Syrupy coloring *outside the lines* becomes, on pages like this one, a ray of light emanating from a significant discovery, which here impresses itself upon the main character in waves that reflect the ocean coming through the glass. Shaw does not spend a lot of New School doing physical world-building: most of Clockworld is just a jumble of anachronisms without any real character of its own. The customs of the Xians are where most of the world-buildery is focused. Sequences like the one above, however, show that even where novel world-building is concerned, Shaw is leaning on his idiosyncratic color choices to take us somewhere we haven’t seen before, even if that “somewhere” is comprised mostly of unfamiliar collisions between aesthetic feelings.
As the story continues, Shaw’s coloring becomes more adventurous. Above is yet another great example of the block colors accentuating the bold lettering choices, while emanating out to envelop several more items of the narrative on the same page. I like this page in particular because Shaw’s artistic choices leave a fair amount of ambiguity as to how you ought to see them. While one part is clearly getting you to focus on the books, the choice of stripes is one that could elicit different feelings—some concrete and others looser—in a variety of readers.
The more adventurous Shaw gets the more overwhelming it sometimes becomes. The blocks of color give way to actual pictorial elements, overlayed with the comic’s panels in such a way that the collages are, by the end, obfuscatory on a regular basis. For the less avant-garde-inclined reader, I think a lot of New School is worth the effort; by the end, however, the story starts to unravel as the Comics con Collage becomes mostly just… Collage.
While this page is as effective as earlier pages despite taking a bigger risk artistically, many of the pages using real-world elements for the collage around this point in the story are far too over-the-top for my tastes. It’s clear why a timelessly beautiful bust would make sense as being visually fused with a woman’s smile at this moment in time to this character.
Is there a correlation there? Should Shaw’s blocks of colors and collage had been limited to being easily interpretable to a neophyte (wannabe) art critic like myself?
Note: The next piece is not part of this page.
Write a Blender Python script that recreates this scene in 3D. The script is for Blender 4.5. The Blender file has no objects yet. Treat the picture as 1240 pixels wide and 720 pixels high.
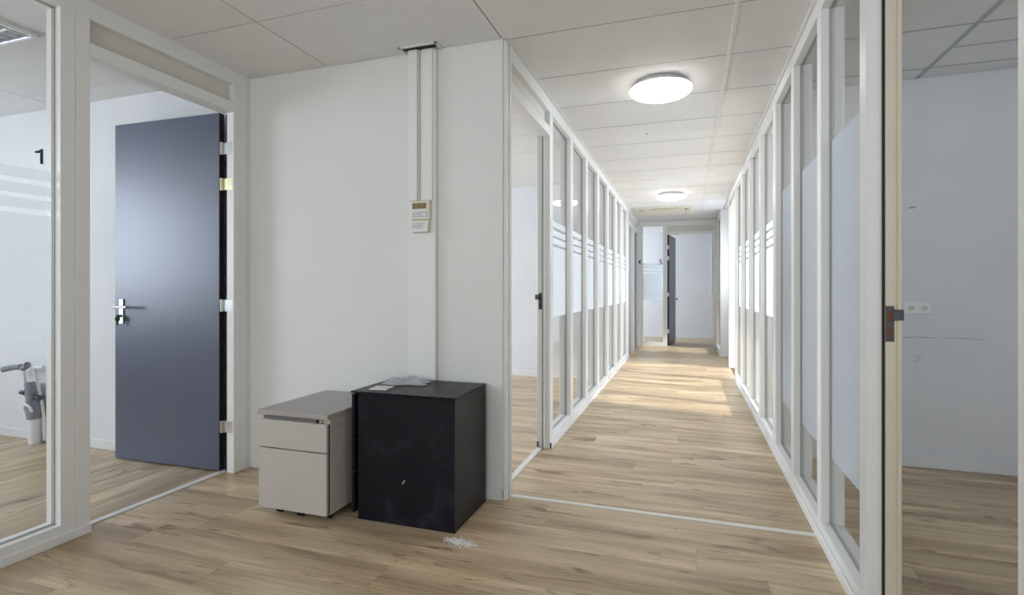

I don’t think so. Even as far as pure color blocks are concerned, Shaw makes plenty of choices that you cannot always put your thumb on. But that’s art, and narrative art in particular, isn’t it? As much as some creators will try to convince you otherwise, not every creative choice that gets made is one with a big, specific purpose. That’s one of the reasons that people need editors (or at the very least, a very good editing eye): a lot of small things add up (or fail to add up) to bigger aesthetic impacts or narrative functions on a comics page, or throughout an issue. In an important respect, as odd as Shaw’s artistic choices appear in the context of our typical comic expectations, the collage-esque coloring choices are really just cogs in the narrative machine. The difference is mostly one that lies with the reader: you aren’t used to it, so you have to struggle with it.
Still, I have a nose for when I’m offering an interpretation of something where there is no clear felicitous interpretation to be offered; or, if you prefer, I have a good sense for when I'm going to have to talk bull shit about something. While much of New School coalesces in a way such that the colors fold into the story in a new and exciting way, the crescendo of the story in parallel with the crescendo of the collage elements brings the two into conflict such that the dissonance you feel at the end of the story is not satisfying, but frustrating.